Im Schluss habe ich heute als Vater ein wenig mehr Milde übrig für zumindest manche der Überforderungen meiner Eltern. Die waren vom Hintergrund aus Krieg und Nachkriegszeit her viel weniger im Metier drin, und konnten nicht anders.

Mit den Kids andererseits ist das so, dass man am besten wohl die individuell richtige Mischung zu finden versucht zwischen dem Zulassen und den notwendigen Grenzen. Wichtig ist, auch während oder nach heftigen Momenten den Kontakt, die innere Bindung und die positive Begleitung niemals abreißen zu lassen. Das Ziel muss sein, am Ende der Kindheit für das weitere Erwachsenenverhältnis den Respekt und die Achtung gewonnen bzw. behalten zu haben; sowie umgekehrt auch die elterliche Erfüllung, den Stolz und eine gewisse Zufriedenheit über das, was die Kinder mit u.a. unserer Unterstützung als Menschen und Personen dann aus sich selbst gemacht haben werden.

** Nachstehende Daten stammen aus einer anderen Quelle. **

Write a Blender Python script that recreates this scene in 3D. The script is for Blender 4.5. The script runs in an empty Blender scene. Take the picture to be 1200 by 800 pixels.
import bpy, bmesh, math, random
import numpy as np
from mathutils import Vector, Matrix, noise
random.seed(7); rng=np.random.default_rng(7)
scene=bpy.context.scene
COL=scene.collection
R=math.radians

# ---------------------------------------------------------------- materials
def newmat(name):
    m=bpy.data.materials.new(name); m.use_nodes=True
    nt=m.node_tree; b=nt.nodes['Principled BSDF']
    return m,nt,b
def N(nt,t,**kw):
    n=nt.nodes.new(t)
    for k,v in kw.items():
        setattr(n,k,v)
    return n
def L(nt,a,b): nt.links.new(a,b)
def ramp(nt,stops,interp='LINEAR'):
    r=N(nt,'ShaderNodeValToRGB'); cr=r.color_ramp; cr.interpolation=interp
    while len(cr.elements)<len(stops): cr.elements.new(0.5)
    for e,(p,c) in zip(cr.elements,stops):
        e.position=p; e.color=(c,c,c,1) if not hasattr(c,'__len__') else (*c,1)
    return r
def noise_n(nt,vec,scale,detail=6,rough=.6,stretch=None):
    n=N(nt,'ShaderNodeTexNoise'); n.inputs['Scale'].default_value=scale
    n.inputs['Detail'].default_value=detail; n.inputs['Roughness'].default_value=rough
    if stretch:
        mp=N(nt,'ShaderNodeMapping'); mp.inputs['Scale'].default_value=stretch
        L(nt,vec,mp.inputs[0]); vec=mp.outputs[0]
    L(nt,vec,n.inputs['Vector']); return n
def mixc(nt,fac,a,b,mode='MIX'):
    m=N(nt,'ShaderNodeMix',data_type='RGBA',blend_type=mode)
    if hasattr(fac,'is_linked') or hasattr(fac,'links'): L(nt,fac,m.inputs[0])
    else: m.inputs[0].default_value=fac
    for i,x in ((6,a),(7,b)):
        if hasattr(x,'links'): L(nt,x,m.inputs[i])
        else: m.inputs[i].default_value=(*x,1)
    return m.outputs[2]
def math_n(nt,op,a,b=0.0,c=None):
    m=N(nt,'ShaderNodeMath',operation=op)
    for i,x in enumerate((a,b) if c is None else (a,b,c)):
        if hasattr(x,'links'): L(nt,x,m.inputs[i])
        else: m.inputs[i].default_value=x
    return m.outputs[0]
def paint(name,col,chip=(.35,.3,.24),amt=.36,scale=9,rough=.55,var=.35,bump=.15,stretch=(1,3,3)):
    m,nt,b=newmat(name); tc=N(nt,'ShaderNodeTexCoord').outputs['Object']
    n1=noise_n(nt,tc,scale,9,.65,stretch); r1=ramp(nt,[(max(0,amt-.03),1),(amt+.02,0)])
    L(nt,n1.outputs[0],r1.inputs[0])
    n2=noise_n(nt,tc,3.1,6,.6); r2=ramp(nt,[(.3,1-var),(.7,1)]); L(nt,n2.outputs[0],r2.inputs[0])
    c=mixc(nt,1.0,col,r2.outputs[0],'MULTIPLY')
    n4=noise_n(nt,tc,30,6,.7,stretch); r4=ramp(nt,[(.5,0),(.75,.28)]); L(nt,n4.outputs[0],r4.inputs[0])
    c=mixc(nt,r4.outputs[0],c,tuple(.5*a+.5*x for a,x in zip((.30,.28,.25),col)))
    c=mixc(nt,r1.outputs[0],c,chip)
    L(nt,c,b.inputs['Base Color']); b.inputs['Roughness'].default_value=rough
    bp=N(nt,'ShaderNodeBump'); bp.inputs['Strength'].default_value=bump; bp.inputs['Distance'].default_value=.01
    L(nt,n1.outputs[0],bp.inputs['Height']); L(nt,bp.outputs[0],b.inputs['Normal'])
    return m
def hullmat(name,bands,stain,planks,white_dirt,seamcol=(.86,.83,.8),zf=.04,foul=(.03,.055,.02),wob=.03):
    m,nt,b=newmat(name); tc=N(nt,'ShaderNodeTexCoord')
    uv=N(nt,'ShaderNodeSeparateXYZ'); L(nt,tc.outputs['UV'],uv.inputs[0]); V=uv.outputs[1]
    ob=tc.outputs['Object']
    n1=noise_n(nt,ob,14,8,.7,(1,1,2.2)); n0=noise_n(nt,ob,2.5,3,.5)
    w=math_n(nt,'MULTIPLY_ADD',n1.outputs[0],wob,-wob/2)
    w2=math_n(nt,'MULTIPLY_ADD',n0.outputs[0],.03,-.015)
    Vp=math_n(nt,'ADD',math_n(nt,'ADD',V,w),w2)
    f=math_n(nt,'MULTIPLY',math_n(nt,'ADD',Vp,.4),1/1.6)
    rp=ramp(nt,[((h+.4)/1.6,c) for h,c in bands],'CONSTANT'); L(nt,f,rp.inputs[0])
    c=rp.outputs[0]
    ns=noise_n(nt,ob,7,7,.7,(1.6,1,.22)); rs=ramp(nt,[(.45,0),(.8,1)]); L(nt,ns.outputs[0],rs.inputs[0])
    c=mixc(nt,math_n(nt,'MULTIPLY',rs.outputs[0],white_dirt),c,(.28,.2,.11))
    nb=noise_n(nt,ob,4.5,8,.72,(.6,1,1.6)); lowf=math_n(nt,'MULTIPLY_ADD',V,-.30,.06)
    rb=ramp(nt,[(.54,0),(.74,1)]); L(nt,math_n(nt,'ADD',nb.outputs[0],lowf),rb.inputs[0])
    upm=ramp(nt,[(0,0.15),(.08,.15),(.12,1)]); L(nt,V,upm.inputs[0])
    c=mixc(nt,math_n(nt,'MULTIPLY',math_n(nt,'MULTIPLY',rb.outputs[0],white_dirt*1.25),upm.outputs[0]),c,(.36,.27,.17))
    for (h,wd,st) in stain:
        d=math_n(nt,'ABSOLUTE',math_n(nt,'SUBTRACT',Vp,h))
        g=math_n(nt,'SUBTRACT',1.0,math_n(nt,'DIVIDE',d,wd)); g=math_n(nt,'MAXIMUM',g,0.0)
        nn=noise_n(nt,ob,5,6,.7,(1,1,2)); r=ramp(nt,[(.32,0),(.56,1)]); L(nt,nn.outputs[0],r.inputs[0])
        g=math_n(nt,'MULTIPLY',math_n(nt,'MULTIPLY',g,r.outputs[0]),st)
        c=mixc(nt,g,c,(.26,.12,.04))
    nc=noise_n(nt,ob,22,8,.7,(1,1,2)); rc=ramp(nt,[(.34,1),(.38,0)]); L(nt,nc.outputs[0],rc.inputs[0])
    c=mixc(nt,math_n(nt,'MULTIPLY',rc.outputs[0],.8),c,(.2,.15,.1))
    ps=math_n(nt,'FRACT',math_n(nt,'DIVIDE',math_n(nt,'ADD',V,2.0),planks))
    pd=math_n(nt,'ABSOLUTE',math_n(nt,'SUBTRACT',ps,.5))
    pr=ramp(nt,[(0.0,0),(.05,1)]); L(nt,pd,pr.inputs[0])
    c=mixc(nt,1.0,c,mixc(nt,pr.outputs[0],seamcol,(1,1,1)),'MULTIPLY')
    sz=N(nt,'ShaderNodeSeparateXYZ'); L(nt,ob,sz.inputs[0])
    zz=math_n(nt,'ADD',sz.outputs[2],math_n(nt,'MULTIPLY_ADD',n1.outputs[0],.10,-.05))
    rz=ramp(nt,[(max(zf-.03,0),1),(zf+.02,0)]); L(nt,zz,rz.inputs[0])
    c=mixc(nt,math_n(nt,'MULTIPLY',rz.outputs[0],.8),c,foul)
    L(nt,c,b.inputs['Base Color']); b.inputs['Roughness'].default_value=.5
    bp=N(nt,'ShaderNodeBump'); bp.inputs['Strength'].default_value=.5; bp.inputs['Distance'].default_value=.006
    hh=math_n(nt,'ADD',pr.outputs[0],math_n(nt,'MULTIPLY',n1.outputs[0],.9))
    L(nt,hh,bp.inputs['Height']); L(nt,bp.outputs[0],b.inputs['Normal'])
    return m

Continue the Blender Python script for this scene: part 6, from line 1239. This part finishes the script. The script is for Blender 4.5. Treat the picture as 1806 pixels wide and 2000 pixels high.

Natürlich auch dieses einzigartige Ereignis der intakten Eltern-Kind-Liebe.

Es ist also tatsächlich nicht entscheidend, ob die Kids so werden oder auch machen, wie man sich das als Mutter/Vater im Hinterstübchen ja doch insgeheim vorgestellt hat. Wichtig ist nur, dass unsere Kinder zu starken, selbständigen, selbstbewussten und positiven Persönlichkeiten heranwachsen, die da draußen im Dschungel gut zurecht kommen und nach Möglichkeit vielleicht sogar etwas bewegen und so etwas wie ihr Glück finden.

So banal wie einfach ist das! Und so schwierig!

Die Moral von der Geschichte: Kind sein ist schwer ..., Elternschaft aber noch mehr!